Question

1. $y \leq \sqrt{x + 3} - 4$

Explanation:

Step1: Identify the parent function

The parent function is $y=\sqrt{x}$, which has a domain of $x\geq0$ and range of $y\geq0$.

Step2: Apply horizontal shift

The term $x+3$ shifts the parent function left 3 units. So the domain becomes $x+3\geq0 \implies x\geq-3$.

Step3: Apply vertical shift

The $-4$ shifts the function down 4 units, so the range becomes $y\geq-4$.

Step4: Graph the boundary curve

Plot $y=\sqrt{x+3}-4$ as a solid curve (since the inequality is $\leq$, the boundary is included).

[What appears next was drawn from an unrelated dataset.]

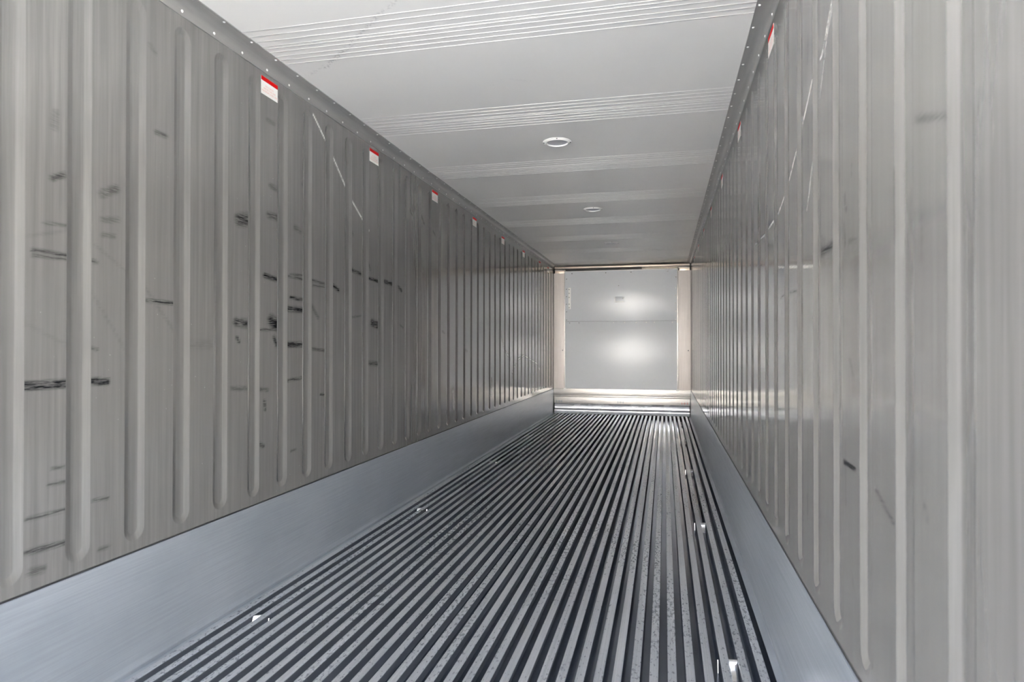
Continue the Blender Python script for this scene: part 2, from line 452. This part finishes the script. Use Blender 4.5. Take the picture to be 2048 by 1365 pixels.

Step5: Determine the shaded region

Test a point below the curve, e.g., $x=-3, y=-5$:
$\boldsymbol{-5 \leq \sqrt{-3+3}-4 \implies -5 \leq -4}$, which is true. So shade the region below and including the curve $y=\sqrt{x+3}-4$, with the curve defined only for $x\geq-3$.

Answer:

The graph is a solid curve of $y=\sqrt{x+3}-4$ (starting at $(-3,-4)$, increasing slowly) with all area below and including this curve shaded, and the curve exists only for $x\geq-3$.